Одна из разновидностей культурной политкорректности выражается всепаратизме внутри одной культуры, подчеркивании различий, непохожести и множественности альтернатив. Об этом свидетельствует наличие в языке, например, таких именований, как белая наука, черная наука, женская наука, альтернативная наука, альтернативная история, альтернативная Академия наук, черные университеты, черная литература, женская (лесбийская) литература и т. п. Существует женская культура в целом, а культурной традиции в целом противопоставлена альтернативная культура, которая есть результат альтернативного мышления. Общая тенденция семантического развития гендерной политкорректности заключается в представлении мужчин и женщин в языке как особей разных видов.
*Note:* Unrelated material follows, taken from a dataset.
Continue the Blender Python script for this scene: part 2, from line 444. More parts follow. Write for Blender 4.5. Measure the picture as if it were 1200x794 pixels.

Этими примерами мы ограничимся, поскольку достаточно подробная характеристика политической корректности дана в книге «Новый стиль речи и культура поколения: политическая корректность» [Лобанова, 82-98], добавим только, что лексикологическая классификация политкорректных наименований, в основу которой положены характерные признаки стилевых движений, возникающих в результате политически корректной культурной революции, свидетельствует о том, что происходит не расширение картины мира, а предлагается множество сосуществующих альтернативных картин мира за счет разрушения системы общих мест науки, образования, морали и культуры. Иными словами, исправление языка ведет к фрагментации целостной языковой картины мира и возникновению отдельных картин, не укорененных в совокупности языковой картины мира, утрачивающих связи с ней, что означает фактически разрушение языковой картины мира, общей для народа. Это является прямым следствием плюралистического разделения общества на группы и ведет, в свете теории Лацаруса и Штейнталя, к расщеплению самого духа народа, в котором заключена опасность его утраты. «Если массы, а в особенности их вожди, стоящие во главе по унаследованному или завоеванному праву, предадутся безграничному индивидуализму, – утверждает Лацарус, – то истлеют духовные узы, объединяющие их, и они распадутся на множество атомов» [Lazarus, 1883, 406].